Exercise:
Work out how many lines contain "picture". Reply with the count alone.

Material to process:
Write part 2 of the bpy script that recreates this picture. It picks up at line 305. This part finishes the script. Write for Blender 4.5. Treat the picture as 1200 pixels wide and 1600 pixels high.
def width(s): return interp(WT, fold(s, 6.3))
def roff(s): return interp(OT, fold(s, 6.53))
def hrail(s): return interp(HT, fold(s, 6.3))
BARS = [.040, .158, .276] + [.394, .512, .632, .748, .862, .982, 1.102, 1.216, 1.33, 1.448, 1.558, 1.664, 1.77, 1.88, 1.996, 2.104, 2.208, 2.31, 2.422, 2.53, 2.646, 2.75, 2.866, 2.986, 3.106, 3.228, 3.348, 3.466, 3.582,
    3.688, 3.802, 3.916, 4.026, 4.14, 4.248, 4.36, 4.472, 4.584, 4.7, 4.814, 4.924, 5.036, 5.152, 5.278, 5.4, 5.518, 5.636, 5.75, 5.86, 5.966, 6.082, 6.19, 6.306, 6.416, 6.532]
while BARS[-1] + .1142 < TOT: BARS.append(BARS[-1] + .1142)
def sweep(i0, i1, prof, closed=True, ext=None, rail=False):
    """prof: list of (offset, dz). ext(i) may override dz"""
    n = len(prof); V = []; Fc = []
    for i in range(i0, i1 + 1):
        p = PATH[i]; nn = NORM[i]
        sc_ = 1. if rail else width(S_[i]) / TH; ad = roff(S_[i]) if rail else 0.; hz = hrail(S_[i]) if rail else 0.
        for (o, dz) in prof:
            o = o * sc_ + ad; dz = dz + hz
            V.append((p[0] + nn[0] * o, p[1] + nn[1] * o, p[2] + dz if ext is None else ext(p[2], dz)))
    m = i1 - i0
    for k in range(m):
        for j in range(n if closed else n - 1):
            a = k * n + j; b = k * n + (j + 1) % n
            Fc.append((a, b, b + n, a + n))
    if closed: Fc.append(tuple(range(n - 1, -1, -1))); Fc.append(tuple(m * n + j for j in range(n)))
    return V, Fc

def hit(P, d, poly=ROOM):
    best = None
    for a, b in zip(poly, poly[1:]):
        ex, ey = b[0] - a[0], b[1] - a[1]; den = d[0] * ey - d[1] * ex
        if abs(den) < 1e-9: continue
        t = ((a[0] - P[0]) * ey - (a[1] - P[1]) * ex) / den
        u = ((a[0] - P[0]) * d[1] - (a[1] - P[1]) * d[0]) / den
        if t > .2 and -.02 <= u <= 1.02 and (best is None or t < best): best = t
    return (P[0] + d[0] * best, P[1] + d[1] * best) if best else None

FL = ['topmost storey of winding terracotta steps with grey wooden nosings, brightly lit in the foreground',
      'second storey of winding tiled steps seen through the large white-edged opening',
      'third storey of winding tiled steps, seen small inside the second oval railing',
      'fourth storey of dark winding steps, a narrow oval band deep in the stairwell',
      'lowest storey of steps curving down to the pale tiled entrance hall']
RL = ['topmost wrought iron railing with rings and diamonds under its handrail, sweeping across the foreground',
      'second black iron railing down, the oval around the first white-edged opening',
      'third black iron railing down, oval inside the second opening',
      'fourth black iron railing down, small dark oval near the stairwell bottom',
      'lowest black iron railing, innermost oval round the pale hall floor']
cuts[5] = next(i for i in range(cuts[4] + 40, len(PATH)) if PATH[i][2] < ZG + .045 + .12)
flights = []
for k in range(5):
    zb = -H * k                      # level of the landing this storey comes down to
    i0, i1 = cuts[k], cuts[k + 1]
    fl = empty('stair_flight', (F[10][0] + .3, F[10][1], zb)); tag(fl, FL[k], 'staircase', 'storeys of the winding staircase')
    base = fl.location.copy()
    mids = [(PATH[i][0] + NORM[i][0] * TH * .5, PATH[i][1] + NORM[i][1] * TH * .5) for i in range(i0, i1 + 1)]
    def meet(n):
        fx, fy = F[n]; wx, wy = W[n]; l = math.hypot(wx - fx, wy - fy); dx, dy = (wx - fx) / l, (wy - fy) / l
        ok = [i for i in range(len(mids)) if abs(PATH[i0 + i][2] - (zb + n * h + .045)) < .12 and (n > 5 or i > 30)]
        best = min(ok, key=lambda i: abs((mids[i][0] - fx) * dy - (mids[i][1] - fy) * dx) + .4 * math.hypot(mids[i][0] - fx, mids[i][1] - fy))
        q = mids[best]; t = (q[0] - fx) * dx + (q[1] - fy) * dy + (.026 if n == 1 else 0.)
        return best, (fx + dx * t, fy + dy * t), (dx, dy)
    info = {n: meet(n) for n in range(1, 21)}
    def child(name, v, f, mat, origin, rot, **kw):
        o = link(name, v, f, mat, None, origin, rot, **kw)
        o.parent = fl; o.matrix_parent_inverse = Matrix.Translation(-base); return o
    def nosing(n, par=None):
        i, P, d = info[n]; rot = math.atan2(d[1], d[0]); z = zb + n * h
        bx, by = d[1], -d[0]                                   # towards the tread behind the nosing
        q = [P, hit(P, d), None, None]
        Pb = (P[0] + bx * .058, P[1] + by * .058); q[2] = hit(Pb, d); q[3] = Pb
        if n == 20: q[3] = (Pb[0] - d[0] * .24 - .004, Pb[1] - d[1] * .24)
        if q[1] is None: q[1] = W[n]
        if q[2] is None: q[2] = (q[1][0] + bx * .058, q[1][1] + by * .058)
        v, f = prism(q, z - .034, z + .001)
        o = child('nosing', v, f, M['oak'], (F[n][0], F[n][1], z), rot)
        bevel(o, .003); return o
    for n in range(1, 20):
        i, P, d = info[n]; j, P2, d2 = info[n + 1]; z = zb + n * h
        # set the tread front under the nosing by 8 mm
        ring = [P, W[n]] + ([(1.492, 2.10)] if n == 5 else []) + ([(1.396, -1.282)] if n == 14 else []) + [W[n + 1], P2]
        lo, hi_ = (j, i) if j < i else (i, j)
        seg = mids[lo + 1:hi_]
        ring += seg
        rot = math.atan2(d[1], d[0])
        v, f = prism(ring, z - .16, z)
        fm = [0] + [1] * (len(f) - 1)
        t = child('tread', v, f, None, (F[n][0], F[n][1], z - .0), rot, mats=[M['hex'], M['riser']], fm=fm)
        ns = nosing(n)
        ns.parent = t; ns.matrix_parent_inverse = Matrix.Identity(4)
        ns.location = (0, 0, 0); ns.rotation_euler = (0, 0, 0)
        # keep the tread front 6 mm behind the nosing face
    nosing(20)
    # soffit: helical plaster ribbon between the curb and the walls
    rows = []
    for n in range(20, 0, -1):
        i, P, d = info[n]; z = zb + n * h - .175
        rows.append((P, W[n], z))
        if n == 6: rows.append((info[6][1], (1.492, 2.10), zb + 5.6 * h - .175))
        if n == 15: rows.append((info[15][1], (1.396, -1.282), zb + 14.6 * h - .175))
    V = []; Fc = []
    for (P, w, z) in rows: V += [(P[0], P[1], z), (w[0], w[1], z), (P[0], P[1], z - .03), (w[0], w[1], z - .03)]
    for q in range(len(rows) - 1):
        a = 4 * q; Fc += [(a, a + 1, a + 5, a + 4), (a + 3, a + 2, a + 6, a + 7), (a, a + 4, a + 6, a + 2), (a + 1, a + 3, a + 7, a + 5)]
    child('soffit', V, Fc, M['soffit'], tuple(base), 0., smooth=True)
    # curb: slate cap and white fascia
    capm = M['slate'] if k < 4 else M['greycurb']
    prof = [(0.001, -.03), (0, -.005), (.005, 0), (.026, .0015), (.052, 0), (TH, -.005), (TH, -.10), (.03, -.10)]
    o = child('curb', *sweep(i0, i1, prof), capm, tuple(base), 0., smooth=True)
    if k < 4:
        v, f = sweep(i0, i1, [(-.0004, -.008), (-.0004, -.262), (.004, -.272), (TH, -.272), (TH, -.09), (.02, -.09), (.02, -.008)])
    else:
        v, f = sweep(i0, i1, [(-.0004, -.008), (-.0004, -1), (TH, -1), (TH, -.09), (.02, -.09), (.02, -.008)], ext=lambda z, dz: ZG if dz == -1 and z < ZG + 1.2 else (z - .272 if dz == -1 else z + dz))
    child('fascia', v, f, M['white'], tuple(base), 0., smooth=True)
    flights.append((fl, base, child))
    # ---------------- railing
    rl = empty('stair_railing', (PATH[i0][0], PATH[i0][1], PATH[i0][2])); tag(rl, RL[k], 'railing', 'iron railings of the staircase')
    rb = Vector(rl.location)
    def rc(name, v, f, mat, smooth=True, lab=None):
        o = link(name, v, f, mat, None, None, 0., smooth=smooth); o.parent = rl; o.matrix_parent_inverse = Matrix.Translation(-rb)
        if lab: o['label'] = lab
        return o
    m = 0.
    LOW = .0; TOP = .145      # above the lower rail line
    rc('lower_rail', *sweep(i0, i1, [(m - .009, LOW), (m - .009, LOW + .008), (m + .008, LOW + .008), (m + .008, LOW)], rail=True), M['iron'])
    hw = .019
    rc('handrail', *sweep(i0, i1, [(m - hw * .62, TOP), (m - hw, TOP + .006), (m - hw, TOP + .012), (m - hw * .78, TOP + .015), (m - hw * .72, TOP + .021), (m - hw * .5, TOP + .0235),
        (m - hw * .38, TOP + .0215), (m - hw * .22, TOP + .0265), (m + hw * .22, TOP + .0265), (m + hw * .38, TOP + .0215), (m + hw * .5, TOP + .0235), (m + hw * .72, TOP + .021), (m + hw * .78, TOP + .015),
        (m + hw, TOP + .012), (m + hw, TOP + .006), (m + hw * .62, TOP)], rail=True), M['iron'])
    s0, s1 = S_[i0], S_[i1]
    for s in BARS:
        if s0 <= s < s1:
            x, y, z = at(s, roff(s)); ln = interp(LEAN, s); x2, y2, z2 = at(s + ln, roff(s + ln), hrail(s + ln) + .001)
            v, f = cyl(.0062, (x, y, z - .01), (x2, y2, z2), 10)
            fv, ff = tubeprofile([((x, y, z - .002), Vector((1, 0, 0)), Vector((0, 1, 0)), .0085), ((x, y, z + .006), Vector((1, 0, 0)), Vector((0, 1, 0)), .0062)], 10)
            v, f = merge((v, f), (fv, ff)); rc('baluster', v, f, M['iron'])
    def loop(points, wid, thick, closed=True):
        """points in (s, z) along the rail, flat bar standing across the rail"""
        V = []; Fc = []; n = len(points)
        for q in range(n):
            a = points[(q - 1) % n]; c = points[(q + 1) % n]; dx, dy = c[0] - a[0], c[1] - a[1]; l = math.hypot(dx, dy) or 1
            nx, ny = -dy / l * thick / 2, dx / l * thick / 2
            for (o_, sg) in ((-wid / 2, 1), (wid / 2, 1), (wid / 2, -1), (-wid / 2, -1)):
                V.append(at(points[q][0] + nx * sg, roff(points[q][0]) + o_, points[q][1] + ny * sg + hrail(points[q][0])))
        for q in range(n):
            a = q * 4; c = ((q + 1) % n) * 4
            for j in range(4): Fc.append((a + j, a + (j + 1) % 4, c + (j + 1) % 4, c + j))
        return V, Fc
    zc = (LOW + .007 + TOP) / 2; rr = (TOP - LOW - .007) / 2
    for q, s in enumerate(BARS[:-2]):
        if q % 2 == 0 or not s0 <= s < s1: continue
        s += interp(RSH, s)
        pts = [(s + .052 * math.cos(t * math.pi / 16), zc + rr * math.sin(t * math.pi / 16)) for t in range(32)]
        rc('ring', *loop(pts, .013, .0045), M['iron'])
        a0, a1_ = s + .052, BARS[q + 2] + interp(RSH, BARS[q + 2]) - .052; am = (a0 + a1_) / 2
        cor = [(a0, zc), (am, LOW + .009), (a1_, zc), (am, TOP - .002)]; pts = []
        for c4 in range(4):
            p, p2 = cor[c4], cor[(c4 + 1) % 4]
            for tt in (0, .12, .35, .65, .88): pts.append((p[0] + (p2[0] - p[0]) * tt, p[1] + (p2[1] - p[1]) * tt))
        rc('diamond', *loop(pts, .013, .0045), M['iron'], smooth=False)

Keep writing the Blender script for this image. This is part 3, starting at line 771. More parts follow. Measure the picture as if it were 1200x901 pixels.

Written reply:
2